Sentenza scelta dal dott. Domenico Cirasole direttore del sito giuridico http://www.gadit.it/
Svolgimento del processo – Motivi della decisione
1. Con decreto del 22/l/2009 il Tribunale di Sorveglianza di Firenze dichiarava inammissibile l’istanza di ammissione al gratuito patrocinio formulata dal condannato F.R.. Osservava il Tribunale che l’istante era gravato da una condanna definitiva per il delitto di cui al D.P.R. n. 309 del 1990, art. 74 e art. 80, comma 2, per cui, ai sensi del cit. D.P.R., art. 76, comma 4 bis, si presumeva la titolarità di un reddito superiore a quello limite consentito per il gratuito patrocinio e ciò inibiva il riconoscimento del beneficio.
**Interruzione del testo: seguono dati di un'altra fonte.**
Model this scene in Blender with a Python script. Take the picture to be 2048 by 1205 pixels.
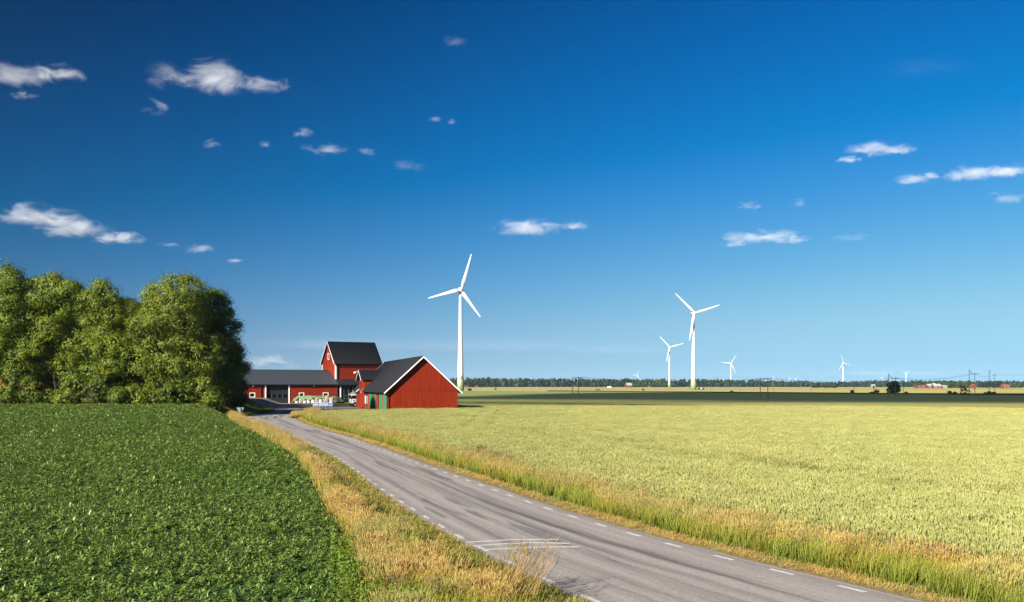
import bpy, math, random
import numpy as np
from mathutils import Vector, Matrix, Euler
R = math.radians
random.seed(7); rng = np.random.default_rng(7)
for o in list(bpy.data.objects): bpy.data.objects.remove(o)
S = bpy.context.scene; COL = S.collection

# ------------------------------------------------------------------ camera, sky, sun, exposure
F, CX, HY, H = 1800.0, 1024.0, 771.0, 5.2          # focal length in photo pixels, principal column, horizon row, eye height
cam_d = bpy.data.cameras.new('camera'); cam = bpy.data.objects.new('camera', cam_d); COL.objects.link(cam)
cam.location = (0, 0, H); cam.rotation_euler = (R(90), 0, 0)
cam_d.sensor_width = 36.0; cam_d.lens = 36.0 * F / 2048.0
cam_d.shift_y = (HY - 602.5) / 2048.0
cam_d.clip_start = 0.2; cam_d.clip_end = 90000.0
S.camera = cam
SUN_EL, SUN_AZ = 28.0, 39.0                         # elevation; bearing from straight behind the camera towards the left
TS = Vector((-math.sin(R(SUN_AZ)) * math.cos(R(SUN_EL)), -math.cos(R(SUN_AZ)) * math.cos(R(SUN_EL)), math.sin(R(SUN_EL))))
sun_d = bpy.data.lights.new('sun', 'SUN'); sun_d.energy = 5.0; sun_d.angle = R(0.53); sun_d.color = (1.0, 0.945, 0.85)
sun = bpy.data.objects.new('sun', sun_d); COL.objects.link(sun)
sun.location = (-200, -280, 200); sun.rotation_euler = TS.to_track_quat('Z', 'Y').to_euler()
W = bpy.data.worlds.new('World'); S.world = W; W.use_nodes = True
nt = W.node_tree; nt.nodes.clear()
def N(nt, typ, **kw):
    n = nt.nodes.new(typ)
    for k, v in kw.items():
        if k == 'inp':
            for kk, vv in v.items(): n.inputs[kk].default_value = vv
        else: setattr(n, k, v)
    return n
L = lambda nt, a, b: nt.links.new(a, b)
sky = N(nt, 'ShaderNodeTexSky', sky_type='NISHITA', sun_disc=False, sun_elevation=R(SUN_EL), sun_rotation=R(180 + SUN_AZ),
        altitude=100.0, air_density=1.0, dust_density=0.3, ozone_density=1.0)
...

Con ordinanza del 16/4/2009, resa in sede di opposizione al provvedimento, il Tribunale di Sorveglianza di Firenze confermava il decreto.
2. Avverso il provvedimento ha proposto ricorso il F. lamentando la violazione di legge ed il difetto di motivazione, non avendo il giudice di merito valutato lo stato di indigenza del ricorrente e non svolgendo in ordine ad esso alcun accertamento.
3. Il ricorso è inammissibile, ex art. 606 c.p.p., comma 3, perchè proposto per motivi manifestamente infondati.
Va ricordato che il D.P.R. n. 115 del 2002, art. 76, comma 4 bis (T.U. Spese di Giustizia), stabilisce che "Per i soggetti già condannati con sentenza definitiva per i reati di cui all’art. 416 bis c.p., D.P.R. 23 gennaio 1973, n. 43, art. 291 quater, art. 73, limitatamente alle ipotesi aggravate ai sensi del D.P.R. n. 309 del 1990, art. 80, e art. 74, comma 1, nonchè per i reati commessi avvalendosi delle condizioni previste dal predetto art. 416 bis ovvero alfine di agevolare l’attività delle associazioni previste dallo stesso articolo, ai soli fini del presente decreto, il reddito si ritiene superiore ai limiti previsti". La disposizione, come reso palese dalla lettera della legge, prevede una presunzione di superamento del limite di reddito per quei soggetti già condannati per gravissimi reati, in relazione alla commissione dei quali, secondo massime di esperienza, si ritiene che l’autore abbia beneficiato di redditi illeciti.
Secondo una interpretazione costituzionalmente orientata della norma, detta presunzione deve ritenersi relativa e non assoluta, determinando semplicemente una inversione dell’onere della prova.
Ciò premesso, il ricorrente pretende di riscontrare una violazione di legge ed un difetto di motivazione nei mancati approfondimenti sul suo reddito e ciò in palese contrasto con la chiara disposizione normativa che onera il ricorrente, in tali casi, a fornire una convincente prova della insussistenza di redditi.
La manifesta infondatezza del ricorso, impone la declaratoria di inammissibilità.
Segue, a norma dell’art. 616 c.p.p., la condanna del ricorrente al pagamento delle spese del procedimento ed al pagamento a favore della Cassa delle Ammende, non emergendo ragioni di esonero, della somma di Euro 1.000,00 (millecinquecento/00) a titolo di sanzione pecuniaria.
P.Q.M.
La Corte dichiara inammissibile il ricorso e condanna il ricorrente al pagamento delle spese processuali e della somma di Euro 1.000 in favore della Cassa delle ammende.